Effectiveness of a Psychological Capital Intervention for College Students’ Innovation and Entrepreneurship Based on Innovation Efficacy and Perceived Behavioral Control
Main Article Content
Abstract
The psychological analysis of innovation and entrepreneurship among university students has developed into a research emphasis in the field of psychology with the growth of psychological education reform. To examine the effects of the psychological capital intervention on college students’ innovation and entrepreneurship, this study optimizes the psychological education curriculum for these students from the perspectives of innovation efficacy and perceived behavioral control. Additionally, it incorporated the adaptive multilayer feedforward neural network back propagation to build an evaluation model of the university students’ psychological education programmed for innovation and entrepreneurship.

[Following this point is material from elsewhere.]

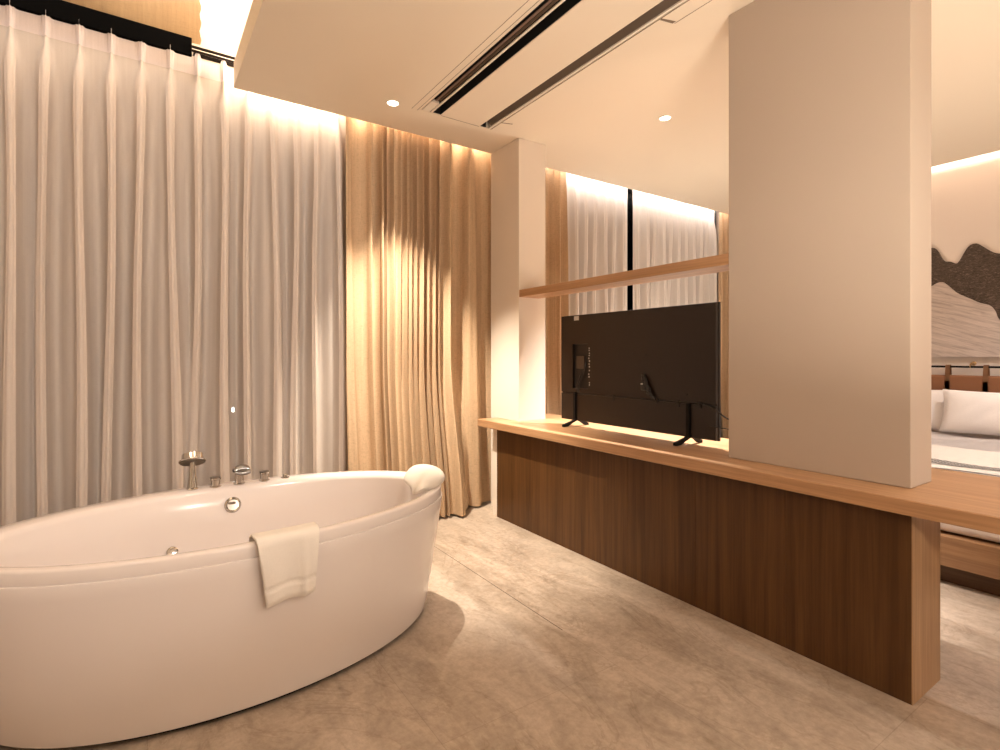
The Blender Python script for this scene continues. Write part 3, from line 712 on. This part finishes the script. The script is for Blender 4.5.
def relief(name, top, zb, xa, xb, m, label):
    P_ = smooth_path([(0, y, z) for y, z in top], 5)
    bm = BM(); a0 = [bm.verts.new((xa, p.y, p.z)) for p in P_]; a1 = [bm.verts.new((xa, p.y, zb)) for p in P_]
    b0 = [bm.verts.new((xb, p.y, p.z)) for p in P_]; b1 = [bm.verts.new((xb, p.y, zb)) for p in P_]
    for i in range(len(P_)-1):
        bm.faces.new((a0[i], a0[i+1], a1[i+1], a1[i])); bm.faces.new((b0[i], b1[i], b1[i+1], b0[i+1]))
        bm.faces.new((a0[i], b0[i], b0[i+1], a0[i+1])); bm.faces.new((a1[i], a1[i+1], b1[i+1], b1[i]))
    bm.faces.new((a0[0], a1[0], b1[0], b0[0])); bm.faces.new((a0[-1], b0[-1], b1[-1], a1[-1]))
    obj(name, bm, m, art, label=label)
relief('dark_peaks', [(2.75, 1.45), (2.55, 1.62), (2.35, 1.80), (2.15, 1.95), (2.0, 2.12), (1.90, 2.235), (1.818, 2.247), (1.779, 2.222), (1.728, 2.118), (1.68, 2.10), (1.638, 2.079), (1.612, 2.11), (1.589, 2.159), (1.552, 2.22), (1.505, 2.234), (1.465, 2.205), (1.403, 2.147), (1.349, 2.12), (1.22, 2.08), (1.05, 1.96), (.9, 1.80), (.7, 1.72), (.45, 1.45)], 1.245, 6.028, 6.045, DARKF, 'dark brown fibrous mountain layer')
relief('pale_peaks', [(2.6, 1.30), (2.4, 1.42), (2.15, 1.62), (1.95, 1.80), (1.809, 1.895), (1.744, 1.923), (1.698, 1.89), (1.63, 1.813), (1.545, 1.756), (1.478, 1.713), (1.412, 1.684), (1.377, 1.633), (1.342, 1.546), (1.2, 1.42), (1.0, 1.32), (.8, 1.26)], 1.242, 6.008, 6.0275, LIGHTF, 'pale whitewashed mountain layer')

# small garden lamp far outside, glowing through the sheers
a = thing('garden_lamp', 'tiny bright lamp outside in the dark, glimmering through the sheer curtain', 'garden light', (1.006, 8.0, -.04))
bm = BM(); lathe(bm, [(.03, 0), (.03, .52), (.02, .53)], (1.006, 8.0, -.04), None, 12); obj('post', bm, BLACKM, a)
bm = BM(); lathe(bm, [(.012, .53), (.014, .55), (.014, .58), (.006, .59)], (1.006, 8.0, -.04), None, 12); obj('lamp_head', bm, emis('outdoor_lamp', (1, .95, .85), 30), a)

By addressing the weaknesses of the current curriculum, this approach hopes to achieve the goal of psychological intervention for pupils. The experimental results demonstrated that the evaluation model that was built performed well, with a detection accuracy over 0.95, mean absolute error values, and root mean square error values that were respectively around 0.03 and 0.05, and convergence at 40 iterations. Under the constructed model, the level of innovation efficacy is a key factor affecting teaching quality, and the percentage of students with a very positive psychological intervention status increased from 6.5% to 62.3% after conducting the reformed teaching, and the average psychological test score also increased. In conclusion, the design of the innovation and entrepreneurship psychology course optimized in this study has a good psychological intervention effect and can improve the innovation and entrepreneurship psychological capital of university students.